ヤフー買収劇 覇権争い三つのシナリオ読売新聞

 【ニューヨーク=池松洋】米マイクロソフト(MS)の米ヤフーへの買収提案に対抗し、ネット検索世界最大手の米グーグルがヤフーに「支援」を申し入れたことが報道され、ネット業界の大型買収劇はマイクロソフトとグーグルによる覇権争いに発展してきた。

 他のIT(情報技術)、メディア企業なども提携に関心を示しているとみられるヤフーがどう対応するか、世界の注目が集まる。

《1》MSの提案受け入れ

 ヤフーは企業風土の違いなどを理由にマイクロソフトからの提携交渉申し入れを拒み続けてきた。しかし、ヤフーは2006、07年と2年連続で減益となるなど業績が低迷しており、「ヤフー再生にはマイクロソフトの支援が必要」との指摘がある。

 さらに、ヤフー株の買い取り額として1月31日時点の株価に62%を上乗せしたマイクロソフトの提案はヤフー株主には魅力的だ。米メディアでは、「マイクロソフトの提案をヤフー経営陣がはねつけることは難しく、最終的には受け入れざるを得ない」との観測が広がりつつある。

 マイクロソフトの狙いは、伸び悩むポータル(玄関)サイトのMSNをヤフーと統合したり、ヤフーに技術支援をして新たなサービスを開発したりして、グーグルの対抗軸を形成することだ。ネット業界での「マイクロソフト対グーグル」の対決が鮮明となる。

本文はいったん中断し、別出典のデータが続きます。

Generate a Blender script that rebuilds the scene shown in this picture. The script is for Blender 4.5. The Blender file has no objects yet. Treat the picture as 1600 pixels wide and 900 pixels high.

 ただ、ヤフー社員の多くがマイクロソフトへの反発心から他のネット企業へ流出すれば、買収効果が十分に上がらない可能性がある。さらに、各国の司法当局が、両社の統合が独占禁止法に違反するとの判断を下す懸念も残る。

《2》グーグルと提携

 米ウォール・ストリート・ジャーナル紙(電子版)によると、グーグルのエリック・シュミット最高経営責任者(CEO)は1日、ヤフーのジェリー・ヤンCEOに「(マイクロソフトによる買収を阻止する)どんな支援も行う」と電話したという。グーグルのデビッド・ドラモンド上級副社長も3日の声明で「インターネットの開放性がグーグルとヤフーを生んだ」と述べ、ヤフーへの親近感を強調した。

 独禁法との絡みから、グーグルが直接買収に乗り出す可能性は低いとみられる。しかし、他の企業がマイクロソフトより高い買収額を提案する際に資金拠出するなどして、ヤフーを側面支援する選択肢は有力だ。

 同紙によると、両社は欧州でのネット広告事業で数週間前から提携交渉を進めているという。これが全面的な提携に発展すれば、ネット検索業界の1位と2位が巨大勢力を形成することになる。

 ただ、マイクロソフトは、買収提案が拒絶された場合に、ヤフーに対し、敵対的な株式公開買い付け(TOB)に踏み切る可能性が高い。

《3》他の大手と提携

 ヤフーの他の提携先として、米インターネットオークション最大手のイーベイや、米インターネット接続サービス最大手のアメリカ・オンライン(AOL)など複数の企業名が浮上している。いずれもマイクロソフトやグーグルと組む場合とは異なり、ヤフーが経営の独立性や独自性を維持しやすい組み合わせだ。

 その場合、ヤフーは自社の株主に対し、マイクロソフトの提案以上に株価を引き上げるための経営改善策を提示する必要がある。しかし、他のネット大手との提携で説得力のある対策を打ち出すのは容易ではない。